21.5. Predefined Roles #

PostgreSQL provides a set of predefined roles that provide access to certain, commonly needed, privileged capabilities and information. Administrators (including roles that have the CREATEROLE privilege) can GRANT these roles to users and/or other roles in their environment, providing those users with access to the specified capabilities and information. For example:

GRANT pg_signal_backend TO admin_user;

Warning

Care should be taken when granting these roles to ensure they are only used where needed and with the understanding that these roles grant access to privileged information.

The predefined roles are described below. Note that the specific permissions for each of the roles may change in the future as additional capabilities are added. Administrators should monitor the release notes for changes.

pg_checkpoint #

Allows executing the CHECKPOINT command.

pg_create_subscription #

Allows users with CREATE permission on the database to issue CREATE SUBSCRIPTION.

pg_database_owner #

Membership consists, implicitly, of the current database owner. Like any role, it can own objects or receive grants of access privileges. Consequently, once pg_database_owner has rights within a template database, each owner of a database instantiated from that template will exercise those rights. pg_database_owner cannot be a member of any role, and it cannot have non-implicit members. Initially, this role owns the public schema, so each database owner governs local use of the schema.

pg_maintain #

Allows executing VACUUM, ANALYZE, CLUSTER, REFRESH MATERIALIZED VIEW, REINDEX, and LOCK TABLE on all relations, as if having MAINTAIN rights on those objects, even without having it explicitly.

pg_read_all_data
pg_write_all_data #

pg_read_all_data allows reading all data (tables, views, sequences), as if having SELECT rights on those objects, and USAGE rights on all schemas, even without having it explicitly. This role does not have the role attribute BYPASSRLS set. If RLS is being used, an administrator may wish to set BYPASSRLS on roles which this role is GRANTed to.

pg_write_all_data allows writing all data (tables, views, sequences), as if having INSERT, UPDATE, and DELETE rights on those objects, and USAGE rights on all schemas, even without having it explicitly. This role does not have the role attribute BYPASSRLS set. If RLS is being used, an administrator may wish to set BYPASSRLS on roles which this role is GRANTed to.

pg_read_all_settings
pg_read_all_stats
pg_stat_scan_tables
pg_monitor #

These roles are intended to allow administrators to easily configure a role for the purpose of monitoring the database server. They grant a set of common privileges allowing the role to read various useful configuration settings, statistics, and other system information normally restricted to superusers.

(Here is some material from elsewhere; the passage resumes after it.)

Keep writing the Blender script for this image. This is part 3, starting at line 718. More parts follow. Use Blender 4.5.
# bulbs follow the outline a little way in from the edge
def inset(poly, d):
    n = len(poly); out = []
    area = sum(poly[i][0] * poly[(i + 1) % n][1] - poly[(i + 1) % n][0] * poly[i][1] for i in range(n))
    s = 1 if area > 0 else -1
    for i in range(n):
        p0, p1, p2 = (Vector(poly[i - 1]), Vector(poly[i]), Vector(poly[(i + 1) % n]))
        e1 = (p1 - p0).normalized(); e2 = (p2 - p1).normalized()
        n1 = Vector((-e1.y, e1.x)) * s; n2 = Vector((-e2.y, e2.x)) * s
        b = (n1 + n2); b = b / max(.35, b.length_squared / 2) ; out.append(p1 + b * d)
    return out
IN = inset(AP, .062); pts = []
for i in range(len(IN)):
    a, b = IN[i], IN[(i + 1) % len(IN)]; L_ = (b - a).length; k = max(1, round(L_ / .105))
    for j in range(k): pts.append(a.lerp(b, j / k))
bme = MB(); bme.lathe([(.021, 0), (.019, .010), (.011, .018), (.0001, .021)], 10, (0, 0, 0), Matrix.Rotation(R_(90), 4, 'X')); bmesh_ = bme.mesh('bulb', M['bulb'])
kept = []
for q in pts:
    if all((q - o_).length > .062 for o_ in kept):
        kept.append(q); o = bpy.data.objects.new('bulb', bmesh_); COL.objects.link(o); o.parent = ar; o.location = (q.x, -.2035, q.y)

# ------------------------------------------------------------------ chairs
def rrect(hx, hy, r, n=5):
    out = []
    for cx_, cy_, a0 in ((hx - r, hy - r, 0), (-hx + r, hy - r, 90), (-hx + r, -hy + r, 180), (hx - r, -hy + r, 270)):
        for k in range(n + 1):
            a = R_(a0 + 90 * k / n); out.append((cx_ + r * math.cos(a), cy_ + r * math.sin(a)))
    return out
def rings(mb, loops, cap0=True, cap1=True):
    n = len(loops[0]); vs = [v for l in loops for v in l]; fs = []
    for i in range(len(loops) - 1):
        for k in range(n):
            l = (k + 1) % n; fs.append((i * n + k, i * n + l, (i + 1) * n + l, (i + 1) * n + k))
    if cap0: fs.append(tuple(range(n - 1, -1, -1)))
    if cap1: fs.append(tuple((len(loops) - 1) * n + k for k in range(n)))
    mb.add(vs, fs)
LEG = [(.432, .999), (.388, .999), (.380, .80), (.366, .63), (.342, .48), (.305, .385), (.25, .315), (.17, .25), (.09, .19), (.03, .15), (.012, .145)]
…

pg_read_all_settings allows reading all configuration variables, even those normally visible only to superusers.

pg_read_all_stats allows reading all pg_stat_* views and use various statistics related extensions, even those normally visible only to superusers.

pg_stat_scan_tables allows executing monitoring functions that may take ACCESS SHARE locks on tables, potentially for a long time.

pg_monitor allows reading/executing various monitoring views and functions. This role is a member of pg_read_all_settings, pg_read_all_stats and pg_stat_scan_tables.

pg_read_server_files
pg_write_server_files
pg_execute_server_program #

These roles are intended to allow administrators to have trusted, but non-superuser, roles which are able to access files and run programs on the database server as the user the database runs as. As these roles are able to access any file on the server file system, they bypass all database-level permission checks when accessing files directly and they could be used to gain superuser-level access, therefore great care should be taken when granting these roles to users.

pg_read_server_files allows reading files from any location the database can access on the server with COPY and other file-access functions.

pg_write_server_files allows writing to files in any location the database can access on the server with COPY any other file-access functions.

pg_execute_server_program allows executing programs on the database server as the user the database runs as with COPY and other functions which allow executing a server-side program.

pg_signal_backend #

Allows signaling another backend to cancel a query or terminate its session. A user granted this role cannot however send signals to a backend owned by a superuser. See Section 9.28.2.

pg_use_reserved_connections #

Allows use of connection slots reserved via reserved_connections.